-- Start of Records for the task --

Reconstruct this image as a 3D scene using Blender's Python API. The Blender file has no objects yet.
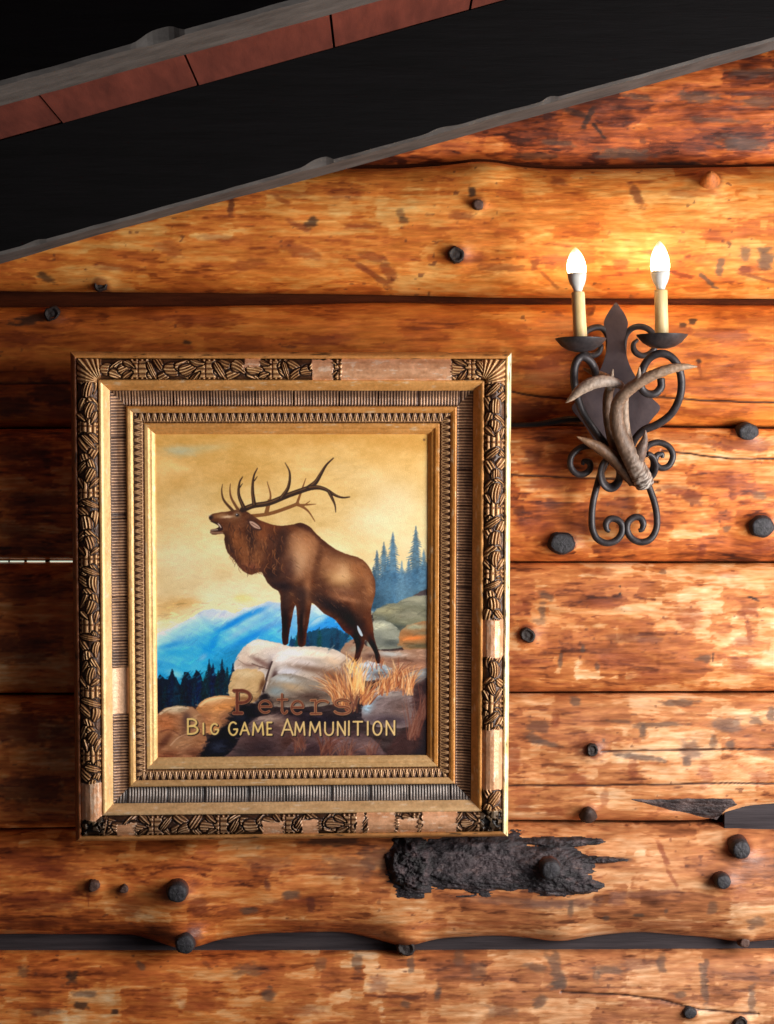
import bpy, math, random
import numpy as np

# ------------------------------------------------------------------ basics
D = 4.0            # camera distance from the log wall
ZC = 1.9           # camera height
COL = bpy.context.scene.collection
rng = np.random.RandomState(7)

def P(px, py, y=0.0):
    """photo measurement -> world point at depth y (wall front = 0, towards the room = negative)"""
    s = 0.0005 * (D + y)
    return ((px - 387.0) * s, y, ZC + (512.0 - py) * s)

def lin(c):
    c = np.asarray(c, float) / 255.0
    return np.where(c <= 0.04045, c / 12.92, ((c + 0.055) / 1.055) ** 2.4)

def L4(c):
    v = lin(c)
    return (float(v[0]), float(v[1]), float(v[2]), 1.0)

# ------------------------------------------------------------------ noise
def vnoise(x, y, seed):
    r = np.random.RandomState(seed)
    tab = r.rand(256, 256)
    xi = np.floor(x).astype(int); yi = np.floor(y).astype(int)
    fx = x - xi; fy = y - yi
    fx = fx * fx * (3 - 2 * fx); fy = fy * fy * (3 - 2 * fy)
    a = tab[yi & 255, xi & 255]; b = tab[yi & 255, (xi + 1) & 255]
    c = tab[(yi + 1) & 255, xi & 255]; d = tab[(yi + 1) & 255, (xi + 1) & 255]
    return (a * (1 - fx) + b * fx) * (1 - fy) + (c * (1 - fx) + d * fx) * fy

def fbm(x, y, seed, octv=4, gain=0.5):
    t = 0; amp = 1; tot = 0
    for k in range(octv):
        t = t + amp * vnoise(x * 2 ** k + 17.3 * k, y * 2 ** k + 5.1 * k, seed + k)
        tot += amp; amp *= gain
    return t / tot

def sstep(a, b, x):
    t = np.clip((x - a) / (b - a), 0, 1)
    return t * t * (3 - 2 * t)

def ramp(t, stops):
    xs = [s[0] for s in stops]
    cs = np.array([s[1] for s in stops], float)
    return np.stack([np.interp(t, xs, cs[:, k]) for k in range(3)], -1)

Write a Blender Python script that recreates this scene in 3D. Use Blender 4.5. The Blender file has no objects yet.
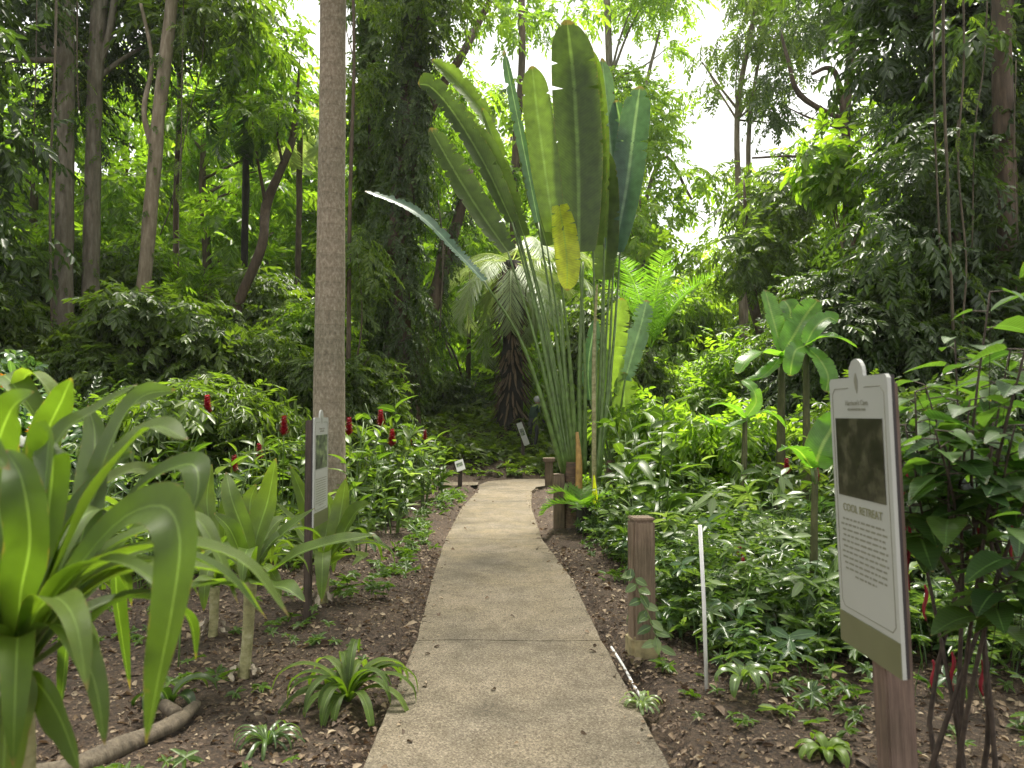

-- End of Records for the task --

## Exercise directions
Print each entry shown above with exact wording and no pictures.

## Output of the exercise
Reconstruct this image as a 3D scene using Blender's Python API. The Blender file has no objects yet.
import bpy, math, random
import numpy as np

# ------------------------------------------------------------------ basics
D = 4.0            # camera distance from the log wall
ZC = 1.9           # camera height
COL = bpy.context.scene.collection
rng = np.random.RandomState(7)

def P(px, py, y=0.0):
    """photo measurement -> world point at depth y (wall front = 0, towards the room = negative)"""
    s = 0.0005 * (D + y)
    return ((px - 387.0) * s, y, ZC + (512.0 - py) * s)

def lin(c):
    c = np.asarray(c, float) / 255.0
    return np.where(c <= 0.04045, c / 12.92, ((c + 0.055) / 1.055) ** 2.4)

def L4(c):
    v = lin(c)
    return (float(v[0]), float(v[1]), float(v[2]), 1.0)

# ------------------------------------------------------------------ noise
def vnoise(x, y, seed):
    r = np.random.RandomState(seed)
    tab = r.rand(256, 256)
    xi = np.floor(x).astype(int); yi = np.floor(y).astype(int)
    fx = x - xi; fy = y - yi
    fx = fx * fx * (3 - 2 * fx); fy = fy * fy * (3 - 2 * fy)
    a = tab[yi & 255, xi & 255]; b = tab[yi & 255, (xi + 1) & 255]
    c = tab[(yi + 1) & 255, xi & 255]; d = tab[(yi + 1) & 255, (xi + 1) & 255]
    return (a * (1 - fx) + b * fx) * (1 - fy) + (c * (1 - fx) + d * fx) * fy

def fbm(x, y, seed, octv=4, gain=0.5):
    t = 0; amp = 1; tot = 0
    for k in range(octv):
        t = t + amp * vnoise(x * 2 ** k + 17.3 * k, y * 2 ** k + 5.1 * k, seed + k)
        tot += amp; amp *= gain
    return t / tot

def sstep(a, b, x):
    t = np.clip((x - a) / (b - a), 0, 1)
    return t * t * (3 - 2 * t)

def ramp(t, stops):
    xs = [s[0] for s in stops]
    cs = np.array([s[1] for s in stops], float)
    return np.stack([np.interp(t, xs, cs[:, k]) for k in range(3)], -1)

Write a Blender Python script that recreates this scene in 3D. Use Blender 4.5. The Blender file has no objects yet.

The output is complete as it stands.